My best wishesfor the company, but I wouldn't say there's a need for such a cymbal line on the market since heavy hitters find all they might need from countless other companies.
 

bermuda

Drummerworld Pro Drummer - Administrator
Staff member
Prices seem pretty fair for hand hammered B20 Turkish pieces, even if he isn't trying to make a profit... It would be nice if they listed the factory that produces them.
While it would be interesting to know which brands come from which foundries, that knowledge could be as damaging as helpful to the particular company. Suppose you disliked an independent brand, and then learned that the Gio cymbals were made in the same building by the same people.
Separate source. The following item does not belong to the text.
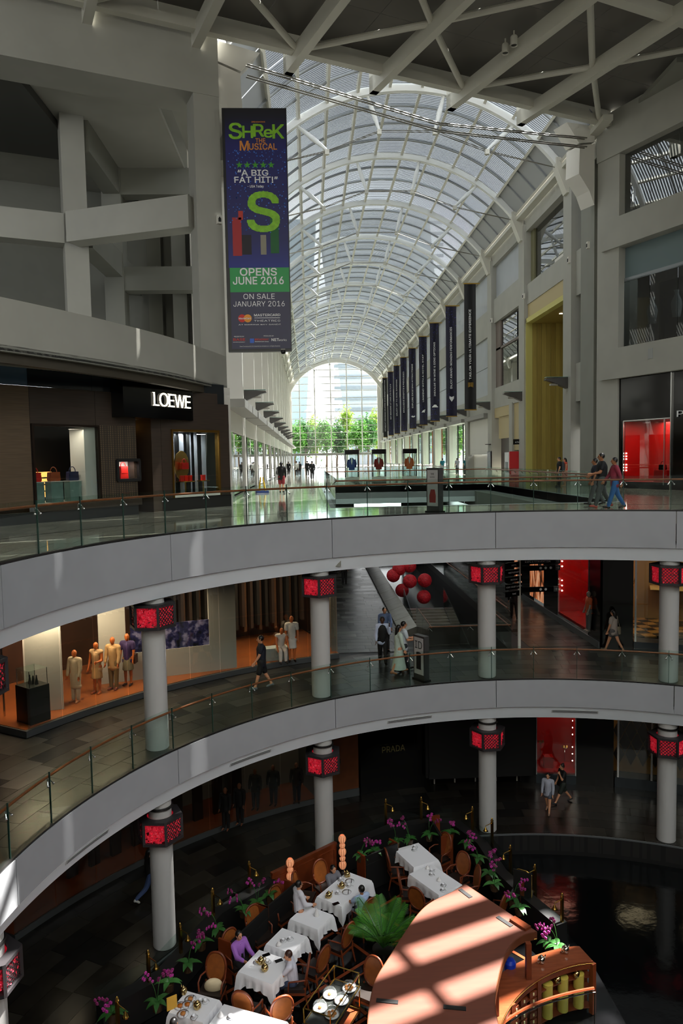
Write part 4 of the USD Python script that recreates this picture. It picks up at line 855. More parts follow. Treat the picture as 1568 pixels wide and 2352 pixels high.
# ---- glass display cases on the bridge
for px, lab, c in ((808, 'left', 'blue'), (870, 'middle', 'red'), (940, 'right', 'orange')):
    q = Yp(px, 1100, 58.0); o = (q[0], 58.0, 0)
    t = thing('display_case', f'black framed glass display case on the bridge, {lab} of three', 'display case', o)
    part(t, 'base', B().bx(-.52, .52, -.4, .4, 0, .18), white_m); fb = B()
    for x in (-.5, .5):
        for y in (-.38, .38): fb.box((x, y, 1.18), (.06, .06, 2.0))
    part(t, 'post_frame', fb, black); part(t, 'hood', B().bx(-.55, .55, -.42, .42, 1.95, 2.3), black)
    for x in (-.5, .5): part(t, 'side_pane', B().bx(x-.008, x+.008, -.35, .35, .18, 1.95), pane)
    part(t, 'front_pane', B().bx(-.47, .47, -.39, -.375, .18, 1.95), pane)
    m = mat('case_'+c, {'blue': '23408a', 'red': 'a3201c', 'orange': 'e0662c'}[c], .6)
    j = thing('jacket', f'{c} jacket on a stand in the {lab} display case', 'jacket', (q[0], 58, .18))
    part(j, 'jacket_body', B().prism([(-.22, .55), (.22, .55), (.24, .9), (.2, 1.35), (.08, 1.5), (-.08, 1.5), (-.2, 1.35), (-.24, .9)], -.13, .13, frame_T((0, 0, 0), (1, 0, 0), (0, 0, 1), (0, -1, 0))), m)
    for s in (-1, 1): part(j, 'sleeve', B().tube([(s*.22, 0, 1.36), (s*.31, 0, 1.05), (s*.3, -.05, .75)], [.09, .08, .06], 8), m, smooth=True)
    part(j, 'stand', B().lathe([(0, 0), (.2, 0), (.2, .02), (.02, .03), (.02, .55)], n=14), dark)
    part(j, 'collar', B().prism([(-.06, 1.2), (0, .95), (.06, 1.2), (.05, 1.5), (-.05, 1.5)], .131, .14, frame_T((0, 0, 0), (1, 0, 0), (0, 0, 1), (0, -1, 0))), wh)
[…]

You would likely avoid the Gio (even if they were made to be significantly different.) Same for a brand you like, only to discovered that the Gio did not live up to the other brand made in the same place. It's better to judge a product based on its merits, rather than a perceived association or pedigree. The problem with cymbals is that until you can actually hear and play them, you don't know what you're getting until you've spent a lot of money.

As for profits, if he sells a cymbal, he's making money. I think those prices are high considering he doesn't have any real marketing expenses. Craigslist costs nothing, and his cymbal and personal sites cost very little.

As C.T.Dummy pointed out, there are countless other companies already, big and small. I don't see how Gio is really filling a need here.